Articolo di Avv. Antonio Viggiano e p. Avv. Barbara Frattini
La recente pronuncia della Corte di Cassazione a Sezioni Unite ha nuovamente riacceso i riflettori su alcuni dei più dibattuti temi del diritto di famiglia: sino a quando è dovuto l’assegno divorzile all’ex coniuge e come questo debba essere concretamente determinato.
A seguito della ben nota sentenza della Corte n. 18287 del 2018, vero e proprio spartiacque in materia, veniva consacrato il definitivo abbandono della funzione assistenziale dell’assegno divorzile, che sin dall’introduzione della legge sul divorzio in Italia aveva invece rappresentato la concezione predominante.

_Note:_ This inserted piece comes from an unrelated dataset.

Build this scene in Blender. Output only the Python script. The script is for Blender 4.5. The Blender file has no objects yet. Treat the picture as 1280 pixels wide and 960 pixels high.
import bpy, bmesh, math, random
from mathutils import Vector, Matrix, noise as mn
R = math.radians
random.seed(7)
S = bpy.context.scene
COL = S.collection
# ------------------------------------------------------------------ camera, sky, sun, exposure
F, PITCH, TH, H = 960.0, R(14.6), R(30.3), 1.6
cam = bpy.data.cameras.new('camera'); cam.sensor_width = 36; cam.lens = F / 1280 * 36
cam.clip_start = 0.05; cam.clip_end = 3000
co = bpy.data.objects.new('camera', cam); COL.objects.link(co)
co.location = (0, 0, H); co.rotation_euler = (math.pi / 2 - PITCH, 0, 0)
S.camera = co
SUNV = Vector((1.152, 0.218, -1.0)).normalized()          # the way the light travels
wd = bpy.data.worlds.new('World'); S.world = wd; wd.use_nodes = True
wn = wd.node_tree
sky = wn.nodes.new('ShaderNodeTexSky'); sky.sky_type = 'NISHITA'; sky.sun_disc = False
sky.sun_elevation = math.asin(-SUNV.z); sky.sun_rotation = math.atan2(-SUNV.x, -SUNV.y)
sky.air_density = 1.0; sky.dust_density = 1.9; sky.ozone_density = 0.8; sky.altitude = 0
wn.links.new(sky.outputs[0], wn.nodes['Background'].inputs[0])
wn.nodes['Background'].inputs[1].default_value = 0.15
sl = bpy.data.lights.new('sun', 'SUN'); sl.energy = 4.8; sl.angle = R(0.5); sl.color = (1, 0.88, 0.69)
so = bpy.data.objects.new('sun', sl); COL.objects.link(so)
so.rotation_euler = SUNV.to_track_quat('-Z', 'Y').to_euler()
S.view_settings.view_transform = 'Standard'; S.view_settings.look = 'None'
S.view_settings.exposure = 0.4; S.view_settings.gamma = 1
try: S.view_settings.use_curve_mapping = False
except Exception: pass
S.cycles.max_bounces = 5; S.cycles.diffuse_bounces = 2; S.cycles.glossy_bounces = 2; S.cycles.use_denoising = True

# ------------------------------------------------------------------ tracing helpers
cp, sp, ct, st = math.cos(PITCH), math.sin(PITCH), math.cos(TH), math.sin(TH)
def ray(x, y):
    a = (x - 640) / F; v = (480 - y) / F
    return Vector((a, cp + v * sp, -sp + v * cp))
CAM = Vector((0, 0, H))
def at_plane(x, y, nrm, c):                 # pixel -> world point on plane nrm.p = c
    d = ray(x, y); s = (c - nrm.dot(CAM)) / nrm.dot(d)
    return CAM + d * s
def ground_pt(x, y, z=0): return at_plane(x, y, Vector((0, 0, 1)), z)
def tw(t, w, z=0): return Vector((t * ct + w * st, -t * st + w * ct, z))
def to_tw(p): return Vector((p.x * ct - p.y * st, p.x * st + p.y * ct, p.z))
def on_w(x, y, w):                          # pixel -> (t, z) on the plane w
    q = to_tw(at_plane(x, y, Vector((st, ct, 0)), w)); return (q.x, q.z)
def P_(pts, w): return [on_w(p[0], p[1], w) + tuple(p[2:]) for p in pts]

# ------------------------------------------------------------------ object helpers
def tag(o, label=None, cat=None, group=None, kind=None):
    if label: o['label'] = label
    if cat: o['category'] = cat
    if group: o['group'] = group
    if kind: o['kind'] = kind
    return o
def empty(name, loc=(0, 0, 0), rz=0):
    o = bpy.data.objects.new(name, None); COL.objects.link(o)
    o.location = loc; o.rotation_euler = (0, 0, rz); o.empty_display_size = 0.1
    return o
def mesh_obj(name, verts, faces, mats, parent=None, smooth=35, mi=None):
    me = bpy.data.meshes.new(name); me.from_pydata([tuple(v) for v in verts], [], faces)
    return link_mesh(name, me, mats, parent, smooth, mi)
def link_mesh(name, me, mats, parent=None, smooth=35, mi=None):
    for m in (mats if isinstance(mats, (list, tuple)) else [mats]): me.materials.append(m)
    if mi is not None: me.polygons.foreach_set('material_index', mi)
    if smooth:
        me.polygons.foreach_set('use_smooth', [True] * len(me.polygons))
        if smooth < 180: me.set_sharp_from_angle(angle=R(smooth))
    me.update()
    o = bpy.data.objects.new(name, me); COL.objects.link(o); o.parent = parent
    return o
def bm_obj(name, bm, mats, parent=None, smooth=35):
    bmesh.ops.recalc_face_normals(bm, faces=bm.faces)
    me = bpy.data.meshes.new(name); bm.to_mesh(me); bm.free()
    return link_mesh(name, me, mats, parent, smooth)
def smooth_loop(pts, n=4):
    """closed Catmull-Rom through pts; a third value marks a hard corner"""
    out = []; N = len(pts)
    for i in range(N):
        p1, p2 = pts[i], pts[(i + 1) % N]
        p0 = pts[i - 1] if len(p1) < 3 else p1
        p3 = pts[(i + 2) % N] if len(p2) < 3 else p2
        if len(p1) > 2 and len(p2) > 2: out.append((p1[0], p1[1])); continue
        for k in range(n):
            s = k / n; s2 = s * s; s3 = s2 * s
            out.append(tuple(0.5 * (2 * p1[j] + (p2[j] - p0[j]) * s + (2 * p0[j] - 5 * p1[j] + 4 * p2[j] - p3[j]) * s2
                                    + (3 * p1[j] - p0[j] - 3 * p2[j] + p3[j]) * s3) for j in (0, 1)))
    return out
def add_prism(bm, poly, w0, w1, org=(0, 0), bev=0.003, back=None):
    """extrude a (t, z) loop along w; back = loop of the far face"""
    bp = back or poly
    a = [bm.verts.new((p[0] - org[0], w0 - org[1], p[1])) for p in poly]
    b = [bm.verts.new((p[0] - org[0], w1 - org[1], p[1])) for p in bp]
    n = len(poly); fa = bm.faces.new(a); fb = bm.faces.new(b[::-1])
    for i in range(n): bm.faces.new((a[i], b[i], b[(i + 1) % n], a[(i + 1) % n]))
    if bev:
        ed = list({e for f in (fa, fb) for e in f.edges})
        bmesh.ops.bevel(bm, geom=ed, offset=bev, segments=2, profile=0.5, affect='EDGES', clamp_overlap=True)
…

Veniva così abbracciata una nuova e più moderna interpretazione dell’assegno divorzile, da determinarsi considerando non più il tenore di vita goduto in costanza di matrimonio, ma valutando aspetti quali il contributo di natura non economica apportato dal coniuge all’interno della famiglia, nonché i sacrifici anche professionali da questo compiuti per supportare l’altro coniuge.
La portata di tale interpretazione viene ulteriormente estesa dalla Cassazione in occasione della sentenza del 5 novembre 2021, con la quale le Sezioni Unite giungono alla conclusione che, se all’assegno divorzile va attribuita una funzione compensativa e non più assistenziale, allora il diritto maturato dal coniuge beneficiario a vedere i propri sacrifici riconosciuti economicamente non può venir meno soltanto perché si è instaurato un nuovo legame con altra persona. Beninteso, sempre che non si tratti di un’unione matrimoniale, data la chiara preclusione stabilita in merito della norma.
Tuttavia, il più rilevante elemento di novità nella recentissima pronuncia è non tanto la reiterazione dell’interpretazione compensativa e perequativa dell’assegno divorzile, quanto la presa di posizione in favore di una modifica delle sue modalità di corresponsione. Ancora oggi la materia è regolata dall’art. 5 l. 898/1970, come modificata dalla l. 74/1987, che prevede la corresponsione di un assegno periodico ed a tempo indeterminato o, quantomeno, finché il coniuge beneficiario non contragga una nuova unione matrimoniale.
Gli ermellini hanno però posto in evidenza come la periodicità e l’indeterminatezza temporale del contributo mal si coniughi con la funzione compensativa e perequativa dell’assegno, ispirata all’ormai abbandonata interpretazione assistenzialista propria di un concetto di famiglia che nel tempo si è dimostrato superato.
Infatti, come la stessa Cassazione ha sintetizzato, «la realtà sociale vede non infrequente il fenomeno del succedersi, per lo stesso soggetto, di più esperienze di vita familiare».
In un contesto familiare che spesso si rivela dinamico e mutevole è apparso irragionevole, finanche agli estensori della pronuncia in esame, l’imposizione un vincolo economico senza termine di durata tra soggetti che, in forza della cessazione degli effetti civili del matrimonio, sono sciolte da ogni legame giuridico.
La soluzione suggerita dagli ermellini è da rinvenirsi in un assegno, sempre di natura compensativa, più sostanzioso ma limitato nel tempo, al fine di consentire al coniuge economicamente più debole il raggiungimento di una propria indipendenza.
Malauguratamente, in assenza di un’apposita normativa che regoli la materia, la strada non appare percorribile nell’immediato, ma potrebbe rivelarsi tale in un prossimo futuro grazie al DDL n.1293 che ha ad oggetto proprio la disciplina dell’assegno divorzile, e che attualmente è all’esame del Parlamento.
In attesa dell’auspicata riforma legislativa, la Cassazione incoraggia un comportamento proattivo dei coniugi e degli operatori del diritto, non soltanto giudici ma anche mediatori professionali, al fine di collaborare «per garantire la pacifica convivenza della pluralità delle formazioni sociali familiari.»